Problem to solve: Count every line below in which "part" occurs, then give only the count.

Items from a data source

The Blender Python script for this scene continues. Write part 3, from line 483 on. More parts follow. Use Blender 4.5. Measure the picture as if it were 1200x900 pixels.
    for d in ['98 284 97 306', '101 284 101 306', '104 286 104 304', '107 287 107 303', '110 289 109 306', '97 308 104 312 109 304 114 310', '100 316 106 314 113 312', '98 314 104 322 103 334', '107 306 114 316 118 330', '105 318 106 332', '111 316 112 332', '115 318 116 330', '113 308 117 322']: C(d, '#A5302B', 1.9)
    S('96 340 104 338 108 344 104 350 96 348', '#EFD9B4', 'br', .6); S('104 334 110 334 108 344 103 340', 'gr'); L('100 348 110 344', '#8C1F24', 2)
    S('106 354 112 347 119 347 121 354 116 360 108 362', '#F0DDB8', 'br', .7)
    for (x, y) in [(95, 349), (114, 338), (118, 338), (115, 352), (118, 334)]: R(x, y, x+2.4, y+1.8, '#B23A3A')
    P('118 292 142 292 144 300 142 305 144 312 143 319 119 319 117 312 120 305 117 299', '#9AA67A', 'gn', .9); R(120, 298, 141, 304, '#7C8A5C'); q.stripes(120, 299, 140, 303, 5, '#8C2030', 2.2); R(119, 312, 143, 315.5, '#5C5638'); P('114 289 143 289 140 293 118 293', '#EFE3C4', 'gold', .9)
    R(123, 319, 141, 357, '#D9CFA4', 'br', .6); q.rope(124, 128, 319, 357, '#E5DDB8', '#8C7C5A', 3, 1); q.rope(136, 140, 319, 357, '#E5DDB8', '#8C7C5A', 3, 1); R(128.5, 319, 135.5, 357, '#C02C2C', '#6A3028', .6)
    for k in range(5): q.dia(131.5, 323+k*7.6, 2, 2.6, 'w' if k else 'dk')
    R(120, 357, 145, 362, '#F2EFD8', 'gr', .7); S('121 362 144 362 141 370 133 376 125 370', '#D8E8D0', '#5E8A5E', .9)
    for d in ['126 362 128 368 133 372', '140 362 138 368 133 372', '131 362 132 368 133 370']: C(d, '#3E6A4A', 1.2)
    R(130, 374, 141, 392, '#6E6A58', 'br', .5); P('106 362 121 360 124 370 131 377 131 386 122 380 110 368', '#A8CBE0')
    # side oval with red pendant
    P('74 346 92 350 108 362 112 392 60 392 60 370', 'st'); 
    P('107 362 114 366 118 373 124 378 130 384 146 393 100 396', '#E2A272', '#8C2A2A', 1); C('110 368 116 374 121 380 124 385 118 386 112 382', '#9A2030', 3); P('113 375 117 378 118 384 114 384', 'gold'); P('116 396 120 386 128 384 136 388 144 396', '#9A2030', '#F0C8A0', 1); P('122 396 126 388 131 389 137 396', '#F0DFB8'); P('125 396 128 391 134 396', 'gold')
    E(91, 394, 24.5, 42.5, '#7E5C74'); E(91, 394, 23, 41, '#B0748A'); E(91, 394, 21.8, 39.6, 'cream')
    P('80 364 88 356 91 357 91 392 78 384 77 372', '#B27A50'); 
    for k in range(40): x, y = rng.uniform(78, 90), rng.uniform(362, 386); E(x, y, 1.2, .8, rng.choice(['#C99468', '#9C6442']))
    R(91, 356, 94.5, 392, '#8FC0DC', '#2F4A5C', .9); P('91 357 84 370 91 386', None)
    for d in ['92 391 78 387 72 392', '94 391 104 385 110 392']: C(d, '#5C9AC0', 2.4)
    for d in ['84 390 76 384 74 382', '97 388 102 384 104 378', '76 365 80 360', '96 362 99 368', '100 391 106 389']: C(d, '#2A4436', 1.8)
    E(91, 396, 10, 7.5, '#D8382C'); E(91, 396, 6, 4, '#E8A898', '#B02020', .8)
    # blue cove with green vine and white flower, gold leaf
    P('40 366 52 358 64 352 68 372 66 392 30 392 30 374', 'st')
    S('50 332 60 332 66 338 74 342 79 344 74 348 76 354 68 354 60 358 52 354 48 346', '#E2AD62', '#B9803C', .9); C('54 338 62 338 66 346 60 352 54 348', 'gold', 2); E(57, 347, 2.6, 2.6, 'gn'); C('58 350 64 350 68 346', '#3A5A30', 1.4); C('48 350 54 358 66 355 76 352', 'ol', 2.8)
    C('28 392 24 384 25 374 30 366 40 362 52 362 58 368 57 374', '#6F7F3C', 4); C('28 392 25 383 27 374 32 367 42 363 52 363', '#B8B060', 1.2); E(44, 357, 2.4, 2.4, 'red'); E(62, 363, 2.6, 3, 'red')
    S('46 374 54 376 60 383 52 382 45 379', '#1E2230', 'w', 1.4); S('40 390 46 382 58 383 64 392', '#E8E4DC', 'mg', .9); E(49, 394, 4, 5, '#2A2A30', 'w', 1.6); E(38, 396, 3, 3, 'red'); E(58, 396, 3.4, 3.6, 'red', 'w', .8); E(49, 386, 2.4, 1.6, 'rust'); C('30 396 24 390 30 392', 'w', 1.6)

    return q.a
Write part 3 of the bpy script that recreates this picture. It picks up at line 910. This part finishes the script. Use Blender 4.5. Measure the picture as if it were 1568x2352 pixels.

Task output: 2